The Hastert rule's introduction is credited to former House speaker Dennis Hastert; however, Newt Gingrich, who directly preceded Hastert as speaker (1995–1999), followed the same rule.[5] The notion of the rule arose out of a debate in 2006 over whether Hastert should bring an immigration reform bill to the House floor after it had been passed by the Senate. "It was pretty obvious at that point that it didn't have the votes to move it out, especially in the Judiciary Committee," he said later. "It was pretty well stacked with people who weren't willing to move."[6]
Conservative groups within the Republican Party have supported the majority-of-the-majority rule. For example, in 2013 a group of conservative movement groups, including Heritage Action, Club for Growth, American Conservative Union, and the Family Research Council all called on Republican speaker Boehner to stick with the Hastert rule and to formally codify it as a House rule.[36][37] After the 2022 elections, in which Republicans narrowly took control of the House of Representatives, formalization of the "majority of the majority" rule was one of the demands that the right-wing Freedom Caucus presented to Kevin McCarthy.[38]

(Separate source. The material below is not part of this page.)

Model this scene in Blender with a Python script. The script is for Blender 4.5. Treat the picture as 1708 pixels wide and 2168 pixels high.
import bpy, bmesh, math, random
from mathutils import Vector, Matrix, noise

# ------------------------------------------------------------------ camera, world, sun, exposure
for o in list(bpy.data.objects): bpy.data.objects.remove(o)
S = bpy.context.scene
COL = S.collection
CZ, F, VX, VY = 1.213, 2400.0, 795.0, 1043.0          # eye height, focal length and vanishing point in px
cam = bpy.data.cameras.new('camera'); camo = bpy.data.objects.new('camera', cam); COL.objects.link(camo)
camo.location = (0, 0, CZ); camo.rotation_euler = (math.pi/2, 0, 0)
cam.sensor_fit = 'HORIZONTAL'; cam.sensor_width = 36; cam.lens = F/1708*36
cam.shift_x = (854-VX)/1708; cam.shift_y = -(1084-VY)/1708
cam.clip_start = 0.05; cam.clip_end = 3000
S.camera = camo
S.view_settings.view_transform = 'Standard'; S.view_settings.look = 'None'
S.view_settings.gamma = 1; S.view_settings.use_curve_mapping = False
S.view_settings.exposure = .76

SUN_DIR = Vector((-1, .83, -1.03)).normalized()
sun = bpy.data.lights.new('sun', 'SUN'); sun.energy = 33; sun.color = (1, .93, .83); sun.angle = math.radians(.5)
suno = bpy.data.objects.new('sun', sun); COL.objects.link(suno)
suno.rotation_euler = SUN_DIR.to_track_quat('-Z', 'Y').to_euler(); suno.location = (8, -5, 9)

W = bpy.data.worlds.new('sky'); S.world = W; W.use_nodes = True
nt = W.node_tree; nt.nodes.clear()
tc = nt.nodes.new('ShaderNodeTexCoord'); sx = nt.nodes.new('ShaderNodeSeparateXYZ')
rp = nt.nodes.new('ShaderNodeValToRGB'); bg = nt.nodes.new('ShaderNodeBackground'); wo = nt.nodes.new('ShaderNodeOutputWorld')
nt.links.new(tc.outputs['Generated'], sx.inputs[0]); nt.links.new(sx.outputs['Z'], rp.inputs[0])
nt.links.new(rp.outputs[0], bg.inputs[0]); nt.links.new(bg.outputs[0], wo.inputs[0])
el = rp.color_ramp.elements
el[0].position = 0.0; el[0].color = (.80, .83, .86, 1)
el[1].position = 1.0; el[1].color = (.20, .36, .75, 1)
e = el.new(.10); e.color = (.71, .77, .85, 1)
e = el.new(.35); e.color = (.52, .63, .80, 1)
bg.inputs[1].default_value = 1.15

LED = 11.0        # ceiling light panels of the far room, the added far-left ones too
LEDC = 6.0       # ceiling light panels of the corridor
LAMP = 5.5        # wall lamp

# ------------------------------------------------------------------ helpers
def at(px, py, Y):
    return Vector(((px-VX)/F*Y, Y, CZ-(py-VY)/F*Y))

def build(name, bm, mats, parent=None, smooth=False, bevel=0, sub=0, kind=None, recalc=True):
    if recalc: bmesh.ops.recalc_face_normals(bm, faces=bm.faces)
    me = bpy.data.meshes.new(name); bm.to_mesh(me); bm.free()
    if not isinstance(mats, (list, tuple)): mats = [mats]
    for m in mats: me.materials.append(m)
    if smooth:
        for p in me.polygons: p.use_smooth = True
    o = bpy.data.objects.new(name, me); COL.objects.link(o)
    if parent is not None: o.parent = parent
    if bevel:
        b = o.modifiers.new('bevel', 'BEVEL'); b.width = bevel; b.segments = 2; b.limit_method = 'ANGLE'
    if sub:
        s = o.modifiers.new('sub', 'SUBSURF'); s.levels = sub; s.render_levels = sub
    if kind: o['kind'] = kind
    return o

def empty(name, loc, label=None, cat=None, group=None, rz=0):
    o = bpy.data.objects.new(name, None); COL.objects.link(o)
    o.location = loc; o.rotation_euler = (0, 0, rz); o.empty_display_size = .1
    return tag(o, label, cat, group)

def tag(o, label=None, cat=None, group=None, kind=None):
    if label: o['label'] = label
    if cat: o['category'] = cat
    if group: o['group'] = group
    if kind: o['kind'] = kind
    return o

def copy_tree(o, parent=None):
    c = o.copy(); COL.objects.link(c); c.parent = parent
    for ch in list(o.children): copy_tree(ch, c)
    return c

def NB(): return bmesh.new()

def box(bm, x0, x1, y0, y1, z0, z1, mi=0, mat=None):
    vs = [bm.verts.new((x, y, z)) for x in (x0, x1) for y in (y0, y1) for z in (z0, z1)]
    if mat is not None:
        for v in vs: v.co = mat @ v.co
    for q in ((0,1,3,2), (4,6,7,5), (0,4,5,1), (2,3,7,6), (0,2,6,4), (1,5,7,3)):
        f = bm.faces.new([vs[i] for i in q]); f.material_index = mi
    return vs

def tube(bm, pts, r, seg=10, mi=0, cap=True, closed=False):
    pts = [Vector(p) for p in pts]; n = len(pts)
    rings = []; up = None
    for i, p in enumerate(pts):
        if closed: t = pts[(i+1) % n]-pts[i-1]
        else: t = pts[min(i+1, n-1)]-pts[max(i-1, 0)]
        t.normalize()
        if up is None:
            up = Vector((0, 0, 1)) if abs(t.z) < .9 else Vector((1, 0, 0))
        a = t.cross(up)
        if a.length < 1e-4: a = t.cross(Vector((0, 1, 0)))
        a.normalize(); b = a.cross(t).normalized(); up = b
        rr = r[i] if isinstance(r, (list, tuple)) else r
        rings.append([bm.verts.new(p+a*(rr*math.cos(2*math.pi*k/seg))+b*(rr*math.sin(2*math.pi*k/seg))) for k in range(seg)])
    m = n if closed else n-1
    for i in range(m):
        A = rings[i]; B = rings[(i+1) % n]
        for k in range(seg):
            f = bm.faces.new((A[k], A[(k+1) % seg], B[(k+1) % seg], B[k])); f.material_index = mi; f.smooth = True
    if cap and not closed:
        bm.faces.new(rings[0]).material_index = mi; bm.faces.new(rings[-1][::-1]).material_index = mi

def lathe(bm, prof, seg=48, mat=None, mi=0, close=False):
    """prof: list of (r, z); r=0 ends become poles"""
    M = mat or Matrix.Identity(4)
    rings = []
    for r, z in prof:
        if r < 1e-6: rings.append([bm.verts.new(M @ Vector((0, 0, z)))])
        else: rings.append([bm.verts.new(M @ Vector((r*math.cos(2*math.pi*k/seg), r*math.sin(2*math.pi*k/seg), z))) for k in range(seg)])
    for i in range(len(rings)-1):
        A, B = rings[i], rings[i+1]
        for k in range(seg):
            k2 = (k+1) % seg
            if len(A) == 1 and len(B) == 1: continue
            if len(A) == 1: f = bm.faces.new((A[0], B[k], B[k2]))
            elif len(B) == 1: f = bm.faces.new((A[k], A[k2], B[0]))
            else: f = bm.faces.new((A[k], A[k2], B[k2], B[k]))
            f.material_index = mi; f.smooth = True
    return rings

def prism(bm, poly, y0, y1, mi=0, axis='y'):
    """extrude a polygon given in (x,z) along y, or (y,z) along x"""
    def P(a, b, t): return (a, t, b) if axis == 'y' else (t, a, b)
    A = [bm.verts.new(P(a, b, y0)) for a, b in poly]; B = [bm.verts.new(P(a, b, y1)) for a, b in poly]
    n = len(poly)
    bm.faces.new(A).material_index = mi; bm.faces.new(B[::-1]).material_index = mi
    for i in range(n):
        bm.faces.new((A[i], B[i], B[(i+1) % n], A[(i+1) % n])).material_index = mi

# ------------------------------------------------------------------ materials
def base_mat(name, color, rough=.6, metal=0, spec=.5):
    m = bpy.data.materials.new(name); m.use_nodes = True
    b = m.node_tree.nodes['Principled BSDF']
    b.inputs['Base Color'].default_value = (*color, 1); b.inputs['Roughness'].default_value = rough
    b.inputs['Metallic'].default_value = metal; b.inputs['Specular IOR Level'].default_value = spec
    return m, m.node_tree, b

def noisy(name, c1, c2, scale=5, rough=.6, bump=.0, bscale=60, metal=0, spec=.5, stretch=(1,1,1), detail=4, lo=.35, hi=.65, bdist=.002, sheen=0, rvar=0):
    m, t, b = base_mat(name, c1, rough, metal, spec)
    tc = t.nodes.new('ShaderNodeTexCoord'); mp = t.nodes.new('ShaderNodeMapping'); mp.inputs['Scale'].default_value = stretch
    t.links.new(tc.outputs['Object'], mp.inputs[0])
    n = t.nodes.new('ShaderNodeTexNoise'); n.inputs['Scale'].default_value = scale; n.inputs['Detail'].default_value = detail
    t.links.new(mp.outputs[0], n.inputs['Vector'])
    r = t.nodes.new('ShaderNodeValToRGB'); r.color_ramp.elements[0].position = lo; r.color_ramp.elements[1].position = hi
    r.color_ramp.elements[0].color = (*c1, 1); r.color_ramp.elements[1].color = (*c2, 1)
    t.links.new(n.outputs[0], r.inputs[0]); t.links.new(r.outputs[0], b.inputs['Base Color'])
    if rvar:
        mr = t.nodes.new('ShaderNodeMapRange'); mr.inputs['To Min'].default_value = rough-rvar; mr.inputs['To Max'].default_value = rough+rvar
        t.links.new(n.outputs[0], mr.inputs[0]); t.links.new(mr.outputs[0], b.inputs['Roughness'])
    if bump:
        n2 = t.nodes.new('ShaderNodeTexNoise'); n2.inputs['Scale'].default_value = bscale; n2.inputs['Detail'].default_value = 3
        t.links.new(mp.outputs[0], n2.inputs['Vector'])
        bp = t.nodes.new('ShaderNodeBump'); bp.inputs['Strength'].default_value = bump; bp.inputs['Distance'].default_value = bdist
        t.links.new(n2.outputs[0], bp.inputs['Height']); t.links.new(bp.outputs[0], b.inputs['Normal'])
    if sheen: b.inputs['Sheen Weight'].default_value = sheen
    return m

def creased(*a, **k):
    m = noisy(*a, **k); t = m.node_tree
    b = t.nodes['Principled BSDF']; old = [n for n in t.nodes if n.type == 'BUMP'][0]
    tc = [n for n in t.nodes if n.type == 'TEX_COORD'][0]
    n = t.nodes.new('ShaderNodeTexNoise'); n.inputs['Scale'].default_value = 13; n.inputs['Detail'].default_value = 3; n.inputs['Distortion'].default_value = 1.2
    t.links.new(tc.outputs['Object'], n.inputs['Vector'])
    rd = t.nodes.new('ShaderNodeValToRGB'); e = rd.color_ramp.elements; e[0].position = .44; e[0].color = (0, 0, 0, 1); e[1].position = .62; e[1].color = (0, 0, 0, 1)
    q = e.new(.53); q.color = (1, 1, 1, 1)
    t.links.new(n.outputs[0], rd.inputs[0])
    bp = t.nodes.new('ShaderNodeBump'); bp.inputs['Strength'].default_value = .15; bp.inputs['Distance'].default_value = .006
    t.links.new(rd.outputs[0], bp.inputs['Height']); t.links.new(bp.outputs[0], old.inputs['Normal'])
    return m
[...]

Commentators' views about the Hastert rule are generally negative, with observers considering it a "structural barrier to compromise".[39] Norman Ornstein of the American Enterprise Institute, an expert on Congress, opposes the rule, arguing that it is a major reason why bills passed on a bipartisan basis in the Senate are often not later introduced in the House.[4] Ornstein notes that the speaker is the leader of their party but is also "a constitutional officer" who is "ratified by the whole House" and as such has a duty to put the House ahead of their party at crucial times.[9]
George Crawford, writing in The Hill, observed that by restricting legislative proposals to those approved by the majority of the speaker's caucus and marginalizing the influence of the minority power, the rule can lead to a breakdown of the legislative process, radicalization of the members of the minority party, and enactment of legislation that does not reflect the broad areas of agreement.[2]
Ezra Klein, while at The Washington Post, wrote that the Hastert rule is "more of an aspiration" than a rule and that codifying it as a formal rule would be detrimental to House Republicans, as it would prevent them from voting against bills that the Republican caucus wanted passed but that a majority of Republicans wanted to oppose for ideological or political reasons.[40]
Matthew Yglesias, writing in Slate, has contended that the rule, while flawed, is better than the alternatives and that the dynamic prior to its adoption was "a weird kind of super-empowerment of the Rules committee that allowed it to arbitrarily bottle up proposals."[41]
Senator Angus King of Maine, an Independent, as well as commentators such as Rex Huppke of The Chicago Tribune and Eric Black of MinnPost have blamed the Hastert rule for the government shutdown of October 2013.[42][43] Huppke added facetiously, "Here's the fun part: the Hastert Rule isn't an official rule, or an official anything. It's just a made-up concept, like bipartisanship or polite discourse."[44]
CNBC's Ben White has called the Hastert rule "perhaps the most over-hyped phenomena in politics", since Republican speakers "have regularly violated the rule when it was in their interest to do so".[45]
Senator Sheldon Whitehouse, Democrat of Rhode Island, pointed out in a 2013 speech that on the few occasions that the House approved key bipartisan legislation during the 113th Congress, it was because Speaker Boehner did not apply the Hastert rule. Whitehouse cited the farm bill, emergency Hurricane Sandy aid, and averting "fiscal cliff" tax rises as examples of what might be accomplished with House Democrats' and some Republicans' help. While acknowledging abuse of the Senate filibuster as a factor in gridlock, Whitehouse said the Hastert rule in the House was "probably the most significant contributor to dysfunction in Washington right now".[46][47]
This section needs expansion. You can help by adding to it. (February 2014) |
A discharge petition signed by at least 218 members from any party is the only way to force consideration of a bill that does not have the support of the speaker. However, discharge petitions are rarely successful, as a member of the majority party defying their party's leadership by signing a discharge petition can expect retribution from the leadership.[48]